Além do já citado “O galo violeta”, a terceira seção destaca trabalhos que remetem ao mundo do circo, como “Músico e dançarina” (1975) e “Pintor e acrobata” (1961).






Amor: o motor da vida

Eis que finalmente, no quarto e último módulo, a exposição chega às vias de fato, por assim dizer. “O amor desafia a força da gravidade” destaca as várias formas de afeto que Chagall traduziu em sua obra.

“Para ele, o motor da vida é o amor. Falamos em um sentido mais amplo, do amor às flores, aos animais, aos semelhantes e à querida Bella”, continua Lola. “Apesar de Bella ter desaparecido fisicamente em 1944, ela permanece nos quadros dele, até em suas últimas obras. Quando a conhece, Chagall diz que viu a vida entrar, as luzes e as flores.”

O módulo é subdividido em três. Lá estão telas de buquês de flores (conjunto de cinco quadros, raramente reunidos em exposições dedicadas ao artista), outras com violinos em primeiro plano e uma terceira com casais (destacam-se “Os noivos com trenó e galo vermelho”, de 1957, e “O sonho”, de 1980).

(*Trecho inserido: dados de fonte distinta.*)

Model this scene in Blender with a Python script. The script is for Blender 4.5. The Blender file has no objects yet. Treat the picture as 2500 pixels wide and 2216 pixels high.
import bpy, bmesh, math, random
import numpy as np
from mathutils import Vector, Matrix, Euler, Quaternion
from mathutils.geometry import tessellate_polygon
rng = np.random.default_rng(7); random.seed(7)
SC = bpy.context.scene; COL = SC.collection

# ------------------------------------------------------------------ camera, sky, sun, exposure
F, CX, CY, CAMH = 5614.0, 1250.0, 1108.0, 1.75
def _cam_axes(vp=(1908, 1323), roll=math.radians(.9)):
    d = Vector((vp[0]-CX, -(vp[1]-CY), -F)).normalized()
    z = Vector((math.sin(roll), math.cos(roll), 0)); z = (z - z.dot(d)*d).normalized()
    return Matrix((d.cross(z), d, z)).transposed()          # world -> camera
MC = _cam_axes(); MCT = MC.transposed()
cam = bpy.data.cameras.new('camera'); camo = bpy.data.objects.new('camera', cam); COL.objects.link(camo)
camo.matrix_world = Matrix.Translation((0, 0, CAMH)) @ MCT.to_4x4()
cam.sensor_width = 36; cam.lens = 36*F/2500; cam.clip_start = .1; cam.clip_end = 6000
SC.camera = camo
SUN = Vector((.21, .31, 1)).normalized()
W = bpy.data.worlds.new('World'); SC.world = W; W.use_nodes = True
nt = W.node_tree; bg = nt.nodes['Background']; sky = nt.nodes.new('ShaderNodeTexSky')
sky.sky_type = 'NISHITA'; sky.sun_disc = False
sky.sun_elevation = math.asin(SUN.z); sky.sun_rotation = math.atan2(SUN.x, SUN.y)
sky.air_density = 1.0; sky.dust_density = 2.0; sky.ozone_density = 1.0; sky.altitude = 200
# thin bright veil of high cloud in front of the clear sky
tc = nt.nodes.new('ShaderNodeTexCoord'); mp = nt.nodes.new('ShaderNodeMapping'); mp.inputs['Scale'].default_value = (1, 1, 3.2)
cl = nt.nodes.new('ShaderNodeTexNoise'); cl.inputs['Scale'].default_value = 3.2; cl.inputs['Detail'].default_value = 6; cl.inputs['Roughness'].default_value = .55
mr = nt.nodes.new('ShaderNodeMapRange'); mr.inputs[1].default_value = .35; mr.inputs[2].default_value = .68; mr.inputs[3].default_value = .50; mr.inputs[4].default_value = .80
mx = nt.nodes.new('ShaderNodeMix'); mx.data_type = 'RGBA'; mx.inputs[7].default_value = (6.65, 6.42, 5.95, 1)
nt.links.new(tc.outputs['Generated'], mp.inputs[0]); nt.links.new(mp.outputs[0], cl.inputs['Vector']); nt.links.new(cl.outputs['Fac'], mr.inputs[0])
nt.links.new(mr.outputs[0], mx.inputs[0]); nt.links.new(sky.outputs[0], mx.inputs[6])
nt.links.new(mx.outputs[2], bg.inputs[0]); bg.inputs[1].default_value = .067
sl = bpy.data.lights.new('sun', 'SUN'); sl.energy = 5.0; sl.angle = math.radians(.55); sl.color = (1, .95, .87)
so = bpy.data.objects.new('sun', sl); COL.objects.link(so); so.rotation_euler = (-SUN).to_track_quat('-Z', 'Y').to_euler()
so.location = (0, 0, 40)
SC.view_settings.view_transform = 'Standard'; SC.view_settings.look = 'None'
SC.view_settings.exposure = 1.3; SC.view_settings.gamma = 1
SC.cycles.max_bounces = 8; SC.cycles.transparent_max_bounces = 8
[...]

Depois da morte de Bella, o pintor se relacionou com Virginia McNeil, com quem teve o segundo filho, David. Em suas últimas três décadas, foi casado com Valentina “Vava” Brodsky. “Na vida, como na paleta do artista, há apenas uma cor que dá sentido à vida e à arte: é a cor do amor”, afirmou Chagall.

Dança e palestra

No dia da abertura da exposição, haverá duas performances da bailarina Jacqueline Gimenes, às 11h e às 18h, na obra “Air fountain”, de Daniel Wurtzel, no pátio do CCBB. Não é necessário retirar ingressos. Na quinta-feira (13/10), às 20h, a curadora Lola Durán Úcar vai fazer palestra. Ingressos devem ser retirados na bilheteria ou no site bb.com.br/cultura.

“MARC CHAGALL: SONHO DE AMOR”

Exposição no Centro Cultural Banco do Brasil Belo Horizonte. Praça da Liberdade, 450, Funcionários. Abertura na quarta-feira (12/10). Visitação diária, das 10h às 22h, exceto às terças-feiras. Entrada franca. Ingressos devem ser retirados na bilheteria ou no site bb.com.br/cultura. Até 16 de janeiro.